Two newcomers have been able to get their first work in this summer with the Broncos: sophomore forward James Webb III, a transfer from North Idaho College, and freshman guard Dez Trent, out of Tacoma, Wash.
Webb (6-foot-8, 185) immediately stands out as an athletic presence, but is one that is a bit raw and will be seeking to fill out his frame while not losing his quickness.

“He’s interesting because he gives us something we don’t have,” Rice said. “It’s going to be a slow, steady curve of development. He’s making plays now he didn’t six months ago, and hopefully that just continues as he gets stronger and accustomed to this level.”

Trent (6-2, 201) is a strong, well-built guard who uses his strength and size to get to the basket.

“I like Dez’s ability to score — he’s a shot maker,” Rice said. “He’s going to be really comfortable in our system. We made him step outside his comfort zone, worked a lot on his ball handling, that will help him down the road a lot.”

Consider Trent’s size, his role and his quiet demeanor, it’s hard not to draw comparisons to Marks, who is an inch taller and five pounds heavier.
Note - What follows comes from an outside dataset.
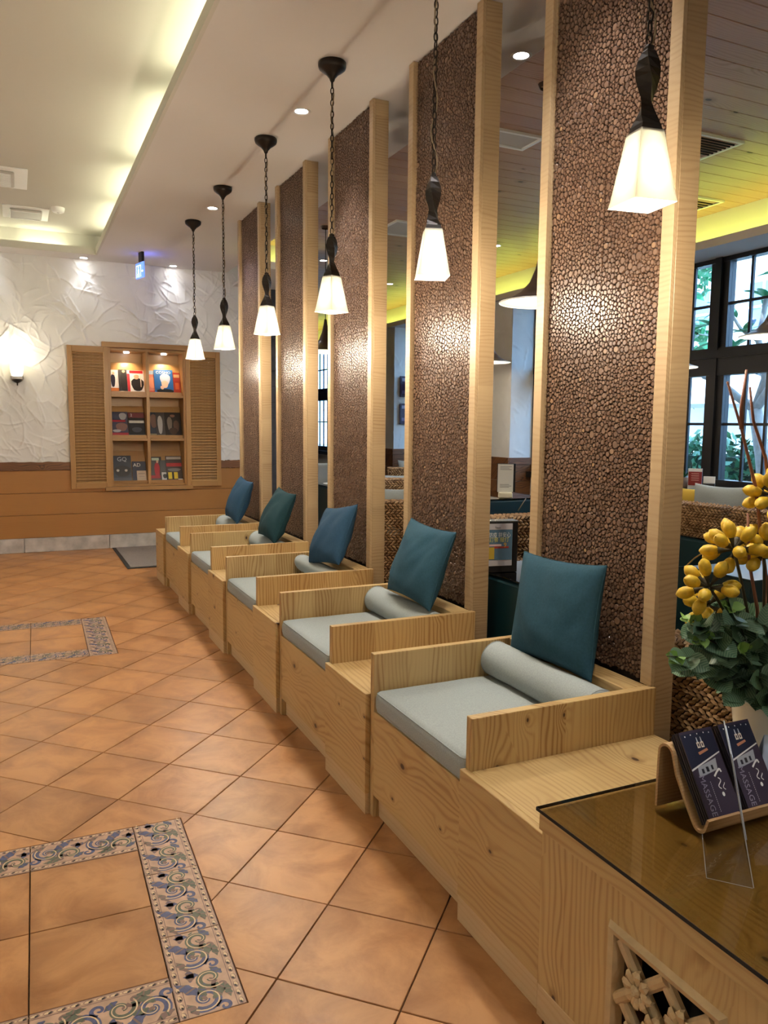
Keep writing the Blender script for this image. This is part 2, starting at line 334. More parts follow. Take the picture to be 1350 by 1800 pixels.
def terracotta():
    m, nt, N, L, P = newmat('terracotta tile')
    tc = N.new('ShaderNodeTexCoord'); oi = N.new('ShaderNodeObjectInfo')
    sc = N.new('ShaderNodeVectorMath'); sc.operation = 'SCALE'; sc.inputs[0].default_value = (17.3, 11.1, 5.7); L.new(oi.outputs['Random'], sc.inputs['Scale'])
    ad = N.new('ShaderNodeVectorMath'); ad.operation = 'ADD'; L.new(tc.outputs['Object'], ad.inputs[0]); L.new(sc.outputs[0], ad.inputs[1])
    n1 = N.new('ShaderNodeTexNoise'); n1.inputs['Scale'].default_value = 5.5; n1.inputs['Detail'].default_value = 6; n1.inputs['Roughness'].default_value = 0.62; n1.inputs['Distortion'].default_value = 0.6; L.new(ad.outputs[0], n1.inputs['Vector'])
    n2 = N.new('ShaderNodeTexNoise'); n2.inputs['Scale'].default_value = 60; n2.inputs['Detail'].default_value = 3; L.new(ad.outputs[0], n2.inputs['Vector'])
    mr = N.new('ShaderNodeMapRange'); mr.inputs['From Min'].default_value = 0.34; mr.inputs['From Max'].default_value = 0.60; L.new(n1.outputs['Fac'], mr.inputs['Value'])
    sx = N.new('ShaderNodeSeparateXYZ'); L.new(tc.outputs['Object'], sx.inputs[0])
    e = math_(N, L, 'MAXIMUM', math_(N, L, 'ABSOLUTE', sx.outputs[0]), math_(N, L, 'ABSOLUTE', sx.outputs[1]))
    er = N.new('ShaderNodeMapRange'); er.inputs['From Min'].default_value = 0.09; er.inputs['From Max'].default_value = 0.17; L.new(e, er.inputs['Value'])
    ef = math_(N, L, 'MULTIPLY', er.outputs[0], math_(N, L, 'MULTIPLY_ADD', n1.outputs['Fac'], -1.6, 1.3))
    cl = N.new('ShaderNodeClamp'); L.new(ef, cl.inputs['Value'])
    c = mixc(N, L, mr.outputs[0], (0.29, 0.115, 0.036), (0.46, 0.222, 0.085))
    c = mixc(N, L, math_(N, L, 'MULTIPLY', cl.outputs[0], 0.7), c, (0.19, 0.080, 0.030))
    c = mixc(N, L, math_(N, L, 'MULTIPLY', n2.outputs['Fac'], 0.2), c, (0.52, 0.27, 0.11))
    hs = N.new('ShaderNodeHueSaturation'); L.new(c, hs.inputs['Color']); L.new(math_(N, L, 'MULTIPLY_ADD', oi.outputs['Random'], 0.22, 0.9), hs.inputs['Value'])
    L.new(hs.outputs[0], P.inputs['Base Color'])
    L.new(math_(N, L, 'MULTIPLY_ADD', n1.outputs['Fac'], 0.25, 0.23), P.inputs['Roughness']); P.inputs['Specular IOR Level'].default_value = 0.45
    bp = N.new('ShaderNodeBump'); bp.inputs['Strength'].default_value = 0.25; bp.inputs['Distance'].default_value = 0.004
    L.new(n1.outputs['Fac'], bp.inputs['Height']); L.new(bp.outputs['Normal'], P.inputs['Normal'])
    return m
M['tile'] = terracotta()
M['print_bg'] = plain('border tile glaze', (0.42, 0.265, 0.180), 0.45, var=0.18, vscale=25)
M['print_blue'] = plain('print blue', (0.060, 0.070, 0.15), 0.45, var=0.3, vscale=80)
M['print_green'] = plain('print green', (0.085, 0.095, 0.065), 0.45, var=0.25, vscale=80)
M['print_brown'] = plain('print brown', (0.17, 0.10, 0.085), 0.45)
M['print_cream'] = plain('print cream', (0.56, 0.40, 0.24), 0.45)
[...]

Marks has evolved over his first two seasons into a more complete player, and also into a more talkative presence.

“He’s going to be special,” Marks said.

Incoming freshman Nick Duncan led Australia to a fourth-place finish at the FIBA U19 world championships this past weekend, averaging 9.8 points and 5.1 rebounds per game. At the World University Games in Russia, junior guard Igor Hadziomerovic has helped lead Australia to a 2-1 mark, after a loss Wednesday against Canada. Australia’s game Thursday against the United States is live on ESPN3 at 8:30 a.m. MST, and will be re-aired at 5 p.m. on ESPNU.

Hadziomerovic has battled a foot injury his first two seasons with the Broncos. He started 26 of 29 games last season, and Rice has pegged him as someone he expects to take a big step this upcoming season.

“This is big for him,” Rice said. “When he gets back, we’ll give him some rest, because he’s been playing a lot of ball this summer, but it’s really going to help him facing that sort of competition.”

Speaking of Aussies, leading scorer Anthony Drmic (17.7 ppg) has spent most of the summer back home, not playing on any national teams, but instead focusing on getting stronger. Drmic took a big step last season in becoming a more rounded scoring threat, improving his ability to get to the basket, especially as the season progressed. He made 105 2-point baskets last season, nearly double the 54 he had as a freshman.

“He spent the offseason really concentrating on getting stronger,” Rice said of Drmic, who has logged 1,915 minutes in his career. “Those first two years, he was rode hard and put away wet … as a freshman, he came in right after the world championships, and played a lot of minutes, then he played even more last season. It’s been good for him to get away from games, get strength in his ankle.”

Boise State had hoped to make a trip to Australia for a few exhibition games this summer, but losing an assistant and director of basketball operations made the trip not possible this year, though Rice said he’s hopeful the team can take it next year before Drmic and Hadziomerovic are seniors.

Rice said the Broncos’ nonconference schedule is nearly done, as only a few games are yet to be finalized, with neutral court/exempt games a possibility and still being worked out. Utah, Seattle, Texas Arlington and Portland State will visit Taco Bell Arena, in addition to known road games at Kentucky and New Orleans, along with December’s Diamond Head Classic in Hawaii.